O enredo tem muitas semelhanças com Final Fantasy X. Muitas mesmo. E algumas poucas com Tales of Symphonia. Mas o pior disso é que a narrativa é fraca. Nada acontece. Diversas pontas soltas que nunca voltam a serem mencionadas. Personagens completamente mal desenvolvidos, você não se importa com ninguém. Nomes e conceitos quando não semelhantes são idênticos. Encontrar uma magia Demi fora de Final Fantasy é estranho.
Infelizmente este jogo não é a salvação que todos esperávamos, com um retorno aos bons tempos.
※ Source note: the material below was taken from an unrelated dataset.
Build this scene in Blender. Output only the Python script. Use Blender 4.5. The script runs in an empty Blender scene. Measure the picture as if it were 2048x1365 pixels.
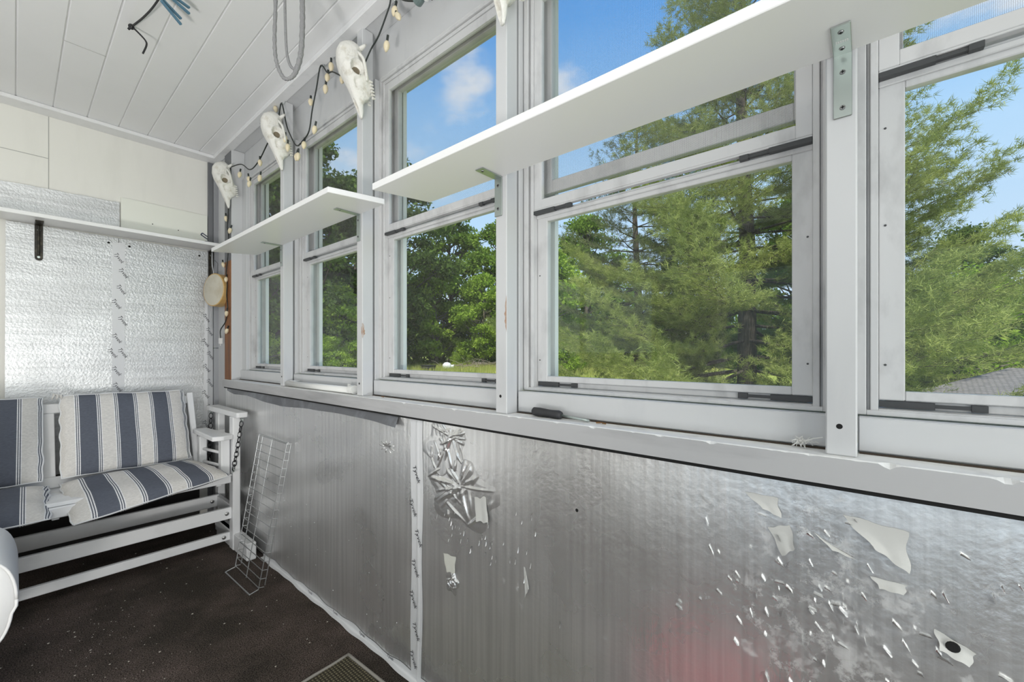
import bpy, bmesh, math, random
import numpy as np
from mathutils import Vector, Matrix, Euler

random.seed(7)
RNG = np.random.default_rng(11)
scn = bpy.context.scene
COL = scn.collection
R = math.radians

# ------------------------------------------------------------------ camera
cam_d = bpy.data.cameras.new('camera')
cam = bpy.data.objects.new('camera', cam_d)
COL.objects.link(cam)
cam.location = (0, 0, 1.05)
cam.rotation_euler = (R(90), 0, R(-49.857))
cam_d.sensor_width = 36.0
cam_d.lens = 840.0 / 2048.0 * 36.0
cam_d.shift_y = (706 - 682.5) / 2048.0
cam_d.clip_start = 0.02
cam_d.clip_end = 500
scn.camera = cam

# ------------------------------------------------------------------ view
scn.view_settings.view_transform = 'Standard'
scn.view_settings.look = 'None'
scn.view_settings.gamma = 1
scn.view_settings.use_curve_mapping = False
scn.view_settings.exposure = 0.06
scn.cycles.max_bounces = 10
scn.cycles.transparent_max_bounces = 24
scn.cycles.caustics_reflective = False
scn.cycles.caustics_refractive = False
scn.cycles.sample_clamp_indirect = 6.0

# ------------------------------------------------------------------ sky
def build_world():
    w = bpy.data.worlds.new('sky')
    scn.world = w
    w.use_nodes = True
    nt = w.node_tree
    n, l = nt.nodes, nt.links
    n.clear()
    out = n.new('ShaderNodeOutputWorld')
    bg = n.new('ShaderNodeBackground')
    bg.inputs['Strength'].default_value = 1.0
    tc = n.new('ShaderNodeTexCoord')
    sep = n.new('ShaderNodeSeparateXYZ')
    l.new(tc.outputs['Generated'], sep.inputs[0])
    ramp = n.new('ShaderNodeValToRGB')
    cr = ramp.color_ramp
    cr.elements[0].position = 0.0
    cr.elements[0].color = (0.70, 0.84, 1.0, 1)
    cr.elements[1].position = 1.0
    cr.elements[1].color = (0.05, 0.20, 0.70, 1)
    for p, c in ((0.16, (0.60, 0.78, 1.0)), (0.36, (0.47, 0.71, 1.0)), (0.50, (0.30, 0.58, 0.99)), (0.62, (0.13, 0.42, 0.95))):
        e = cr.elements.new(p)
        e.color = (*c, 1)
    l.new(sep.outputs[2], ramp.inputs[0])
    noise = n.new('ShaderNodeTexNoise')
    noise.inputs['Scale'].default_value = 5.0
    noise.inputs['Detail'].default_value = 7
    noise.inputs['Roughness'].default_value = 0.55
    mp = n.new('ShaderNodeMapping')
    mp.inputs['Scale'].default_value = (1, 1, 2.2)
    l.new(tc.outputs['Generated'], mp.inputs[0])
    l.new(mp.outputs[0], noise.inputs[0])
    # banks of cloud standing in fixed quarters of the sky
    total = None
    banks = [((0.585, 0.600, 0.545), 0.055, 0.85), ((0.700, 0.470, 0.540), 0.045, 0.75), ((0.80, -0.15, 0.46), 0.10, 0.9),
             ((0.42, 0.83, 0.36), 0.10, 0.7), ((-0.5, 0.5, 0.5), 0.3, 0.7), ((-0.6, -0.6, 0.4), 0.3, 0.7)]
    for d, rad, amt in banks:
        v = Vector(d).normalized()
        dot = n.new('ShaderNodeVectorMath')
        dot.operation = 'DISTANCE'
        l.new(tc.outputs['Generated'], dot.inputs[0])
        dot.inputs[1].default_value = v
        mr = n.new('ShaderNodeMapRange')
        mr.interpolation_type = 'SMOOTHSTEP'
        mr.inputs['From Min'].default_value = rad * 2.1
        mr.inputs['From Max'].default_value = 0.0
        mr.inputs['To Min'].default_value = 0
        mr.inputs['To Max'].default_value = amt
        l.new(dot.outputs['Value'], mr.inputs['Value'])
        if total is None:
            total = mr.outputs[0]
        else:
            a = n.new('ShaderNodeMath')
            a.operation = 'MAXIMUM'
            l.new(total, a.inputs[0])
            l.new(mr.outputs[0], a.inputs[1])
            total = a.outputs[0]
    ad = n.new('ShaderNodeMath')
    ad.operation = 'MULTIPLY_ADD'
    l.new(total, ad.inputs[0])
    ad.inputs[1].default_value = 0.34
    l.new(noise.outputs['Fac'], ad.inputs[2])
    cm = n.new('ShaderNodeMapRange')
    cm.interpolation_type = 'SMOOTHSTEP'
    cm.inputs['From Min'].default_value = 0.60
    cm.inputs['From Max'].default_value = 0.86
    l.new(ad.outputs[0], cm.inputs['Value'])
    mix = n.new('ShaderNodeMix')
    mix.data_type = 'RGBA'
    l.new(cm.outputs[0], mix.inputs['Factor'])
    l.new(ramp.outputs[0], mix.inputs[6])
    mix.inputs[7].default_value = (0.84, 0.88, 0.97, 1)
    l.new(mix.outputs[2], bg.inputs['Color'])
    l.new(bg.outputs[0], out.inputs[0])
build_world()

# ------------------------------------------------------------------ sun + fill lights
sun_d = bpy.data.lights.new('sun', 'SUN')
sun_d.energy = 4.6
sun_d.angle = R(2.0)
sun_d.color = (1.0, 0.95, 0.85)
sun = bpy.data.objects.new('sun', sun_d)
COL.objects.link(sun)
sun.rotation_euler = Vector((0.62, 0.30, -0.90)).to_track_quat('-Z', 'Y').to_euler()

def area(name, loc, direction, sx, sy, power, color=(1, 1, 1)):
    d = bpy.data.lights.new(name, 'AREA')
    d.shape = 'RECTANGLE'
    d.size, d.size_y = sx, sy
    d.energy = power
    d.color = color
    o = bpy.data.objects.new(name, d)
    COL.objects.link(o)
    o.location = loc
    o.rotation_euler = Vector(direction).to_track_quat('-Z', 'Y').to_euler()
    return o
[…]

Hoje temos um histórico de muitos anos de videogame, que chega a ser inaceitável o nível das falhas que o jogo apresenta. A mídia evoluiu muito e vários gêneros também evoluíram. Este jogo não tenta nada, ele apenas emula por imitação. O jogo foi feito por um estúdio supostamente pequeno, mas cujo dono é a Square Enix. Basta ver os créditos para ver que este não é um jogo de baixo orçamento. Outro ponto negativo, o preço. R$122 na PSN BR e US$39 na PSN US.
I am Setsuna ao tentar caminhar por entre os gigantes, mal chega nas sombras dos mesmos.
Nota:
(1,0 / 5,0)
PS: Pela primeira vez em uma resenha deixo um post scriptum. Creio que muitos podem achar que sou um hater ou apenas muito severo. Mas não é verdade. O JRPG é um gênero muito amado por mim. É definitivamente um dos meus preferidos senão o meu preferido. Fico sempre procurando por aquele jogo que vai trazer as mesmas sensações que eu tinha antigamente. Não estou sendo severo na minha análise, apenas escrevi à luz de todo um passado de JRPGs. E francamente, o que Setsuna faz é uma afronta. É apenas um pastiche.